Mein Vater wurde nicht eingezogen, weil er wegen einer schweren Verwundung aus dem Ersten Weltkrieg nicht kv (= kriegsverwendungsfähig) war. Dafür wurde er dienstverpflichtet zur Arbeit im Finanzamt.
Irgendwann gab es auch die ersten Lebensmittelkarten.
Und wir mussten verdunkeln. Das heißt, es durfte kein Licht mehr aus den Häusern nach draußen dringen. Wir haben dazu Decken vor die Fenster gehängt und von außen kontrolliert, ob auch kein Licht mehr zu sehen war. Es war zu Anfang recht mühsam, alles wirklich lichtdicht zu kriegen. Später gab es dann spezielle Verdunklungsrollos aus schwarzem Papier.
In einer Ecke des Viehmarktes wurden ein paar Holzbaracken aufgebaut mit einem Zaun herum für polnische Kriegsgefangene.
Und dann geschah etwas sehr Wichtiges: Am Ortsrand von Leck wurde ein Flugplatz für die deutsche Luftwaffe gebaut. Dazu kamen zuerst einmal eine Menge Arbeiter. Die wurden zunächst untergebracht in einem Saal eines Hotels, in dem sonst kulturelle Veranstaltungen stattfanden.
Als Erstes mussten sie ein Barackenlager für sich aufbauen. Dafür hatte man ein sumpfiges Gelände ausgesucht. Um dort Baracken aufstellen zu können, wurde der Sumpf gesprengt. Na, das war ja etwas, was wohl keiner je erlebt hatte. Zum Zeitpunkt der Sprengung hatten sich viele Leute in angemessenem Abstand auf dem Gallberg versammelt. Und dann ein Knall, und eine schwarze Wand von Dreck stieg in die Luft. Also das war ja ein tolles Erlebnis.

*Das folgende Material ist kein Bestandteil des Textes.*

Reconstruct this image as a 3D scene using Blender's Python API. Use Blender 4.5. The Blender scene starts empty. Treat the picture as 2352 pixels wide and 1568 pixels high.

Später kamen dann immer mehr Arbeiter, und immer mehr Barackenlager wurden an allen Ecken des Ortes gebaut (auch für den Reichsarbeitsdienst).
Und es kamen Baumaschinen, z. B. Bagger mit Raupenfahrwerk. Ich hatte ja noch nie einen Bagger gesehen. Die Dinger kamen mit der Bahn, wurden am Bahnhof entladen und mussten dann den Ort zur Baustelle durchfahren.
Aber sie hatten keine Lenkung. Das heißt, sie konnten wohl vorwärts und rückwärts fahren, aber nicht um Kurven. Bei der Fahrt durch den Ort mussten aber auch Kurven gefahren werden. Man hat dazu vor die kurveninnere Raupe Holzbalken gelegt, auf denen die Raupe dann so lange rutschte, bis die Kurve geschafft war. Hinter der Raupe kamen die Balken dann ziemlich ramponiert wieder heraus. Das waren für mich ganz spannende Ereignisse.
Natürlich hatte der Flugplatz wirtschaftlich eine große Bedeutung für Leck. Er hat das Leben im Ort total bestimmt. Vor allem aber hat er aus dem friedlichen Leck ein militärisches Angriffsziel gemacht. Deshalb mussten wir fortan mit der Angst vor Luftangriffen leben. Zum Glück wurde der Flugplatz nur einmal von amerikanischen Jägern mit Bordwaffen angegriffen. Aber das war viel später – nicht zu Kriegsbeginn.